Politics 15 April 2026 Parliament of Uganda
Parliament Flags UDC's 82% Grab of Trade Ministry Budget for 2026/27
Ugandan MPs have voiced strong concerns over the proposed FY 2026/27 budget for the Ministry of Trade, Industry and Cooperatives, where the Uganda Development Corporation (UDC) is set to receive Shs422.35 billion—82% of the total Shs514.96 billion—leaving key institutions severely underfunded. This imbalance threatens standards enforcement, research, and export promotion efforts amid the government's industrialization push. Source: https://www.parliament.go.ug/news/4398/udc-take-82-trade-ministry-budget
Members of Parliament expressed alarm during a plenary session on April 15, 2026, over the skewed budget allocation for the Ministry of Trade, Industry and Cooperatives. The Uganda Development Corporation (UDC) stands to claim Shs422.35 billion, or 82% of the ministry’s Shs514.96 billion budget, with just Shs92.6 billion left for other essential votes.

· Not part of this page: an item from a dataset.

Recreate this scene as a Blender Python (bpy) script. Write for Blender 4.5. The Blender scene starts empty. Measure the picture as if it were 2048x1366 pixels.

Deputy Chairperson of the Committee on Tourism, Trade and Industry, Hon. Boniface Okot, presented the committee’s report under Speaker Anita Annet Among. He highlighted that UDC’s capitalization drives the budget increase but risks undermining the sector’s ecosystem by starving institutions like the Uganda National Bureau of Standards (UNBS), Uganda Industrial Research Institute (UIRI), and Uganda Free Zones and Export Promotion Authority (UFZEPA).
Okot warned that concentrating funds in one entity hampers trade growth and industrialization. For instance, UIRI’s Namanve facility lacks Shs6.2 billion in machinery, limiting innovation support. UNBS struggles with standards enforcement due to funding shortfalls, while UFZEPA faces rising costs.
Broader issues include the Tourism Development Programme receiving only 71% of its planned funds, uneven local government allocations, and systemic problems like procurement delays and poor fund absorption. The committee urged balanced investments across the value chain despite UDC’s role.
Speaker Among questioned whether UDC should have its own budget vote rather than a subvention, noting its low returns on investments. The report now heads to the Budget Committee to shape the national budget approval.